Kolumnen

„Ich reise nicht mehr für Sachpreispoker“

Tatsächlich ein Originalzitat. Nicht von mir, sondern von einem anderen Hamburger Nachwuchsspieler. Genauso talentiert wie ich, genauso unerfolgreich wie ich. Ich glaube, ich bin älter und sehe besser aus.

Ich hätte durchaus mal wieder Lust, für ein Sachpreisturnier zu reisen. Wenn die Anfahrt nicht allzu lange ist. Und ich gefahren werde. Und wenn ich dann gerade Zeit hätte. Und Lust. Und wenn ich dort eine adäquate Selektion genießbarer Rotweine vorfinden würde.
Mal wieder back to the roots. Zurück zu den Wurzeln. Den Wurzen alles Übels. So fingen wir damals an mit der Kartenvergleicherei. In einem eher schlecht und schlicht belichteten Kellerraum, der sich aber in der ersten Etage befand, und kurz danach abgerissen wurde. Sit and go – Tische mit jeweiligem Abendfinale. All in in the Dark. Call in the halbdark. Kartenvergleichen at it‘s best.
Lange ist es her. Nein, ich werde nicht die „gute alte Zeit“ bemühen. Dennoch beschleicht mich irgendwie etwas Wehmut bei dem Gedanken. Ich bin halt auch nur ein moderner Mann. Ja, ich schäme mich meiner Tränen nicht. Auch nicht bei Filmen mit Julia Roberts oder Hugh Grant.

Ja, die Sachpreisturnierchen. Der Beginn eines Hypes, den wir alle nah, teilweise hautnah miterleben durften. Ja, wir waren dabei. Von Anfang an. Eine geile Zeit. Die perfekte Welle. Und irgendwie sind wir doch fast alle bis auf wenige Ausnahmen auf dem alten Status stehen geblieben. Trotz diverser Teilnahmen an diversen größeren Events. Letztendlich sind wir immer noch dieselben Fische wie noch vor Jahren. Daran musste ich zuletzt noch denken, als ich mit einem Freund auf dem Fischmarkt von Mallorca war. Abends gab es dann von ihm  auf seiner Terrasse diverse gegrillte Fische. Und danach eine Runde Poker. Just for fun. Sogar komplett ohne Sachpreis. Dafür mit Rotwein und sonstigen Alkoholika. Das Leben besteht nicht nur aus großen Events, bei denen man spätestens im 4. Level rausfliegt. Oder im 5. Level, sollte es mal extrem gut laufen. Oder man erst nach einer Stunde einsteigen.
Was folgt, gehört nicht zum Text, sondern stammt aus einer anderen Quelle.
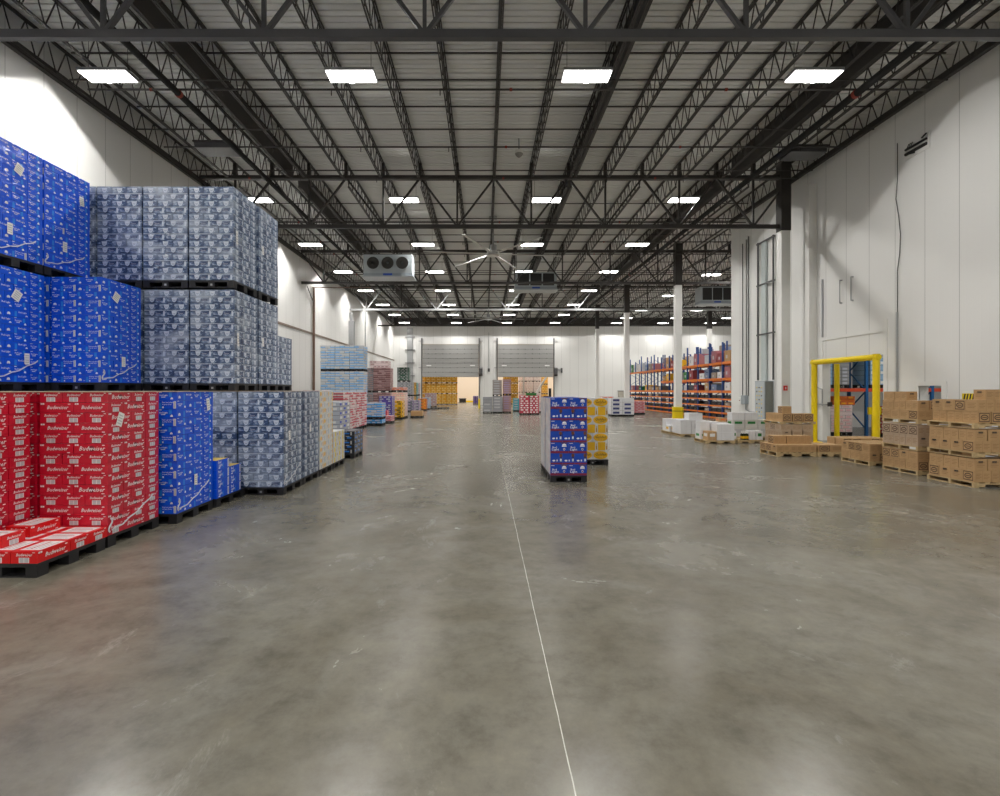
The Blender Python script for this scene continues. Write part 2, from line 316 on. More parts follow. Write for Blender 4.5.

Alle Spieler meinen, dass es das schwerste ist, die Technik zu beherrschen, doch das ist falsch. Es geht darum das Glück zu beherrschen. Auch wenn Glück was für Anfänger ist oder für Hugh-Grant-Filme. Happy ending.
Lasst uns wieder zurück zu den billigen Anfängen; da tat kein Glück, respektive Pech und das damit verbundene Ausscheiden nicht weh. Kannst du dir selber kein Glück bereiten, schaffe wenigstens einem deiner Mitspieler Schwierigkeiten.

Lasst uns zurückkommen zu mehr Spaß, Freude, Heiterkeit und auch durchaus Unwissen und Alkoholismus beim einzig wahren Kartenspiel. Lasst uns nicht alle Pokerbücher auswendig kennen, lasst uns nicht dreiundzwanzig Hoodies im Schrank haben, inklusive der dazu farblich abgestimmten Sonnenbrillen. Ich glaube, dann werde ich wieder mehr Liebe für das Spiel und meine mitspielenden Mitmenschen entwickeln. Es fällt mir gerade schwer, aber ich bemühe mich. Ehrlich.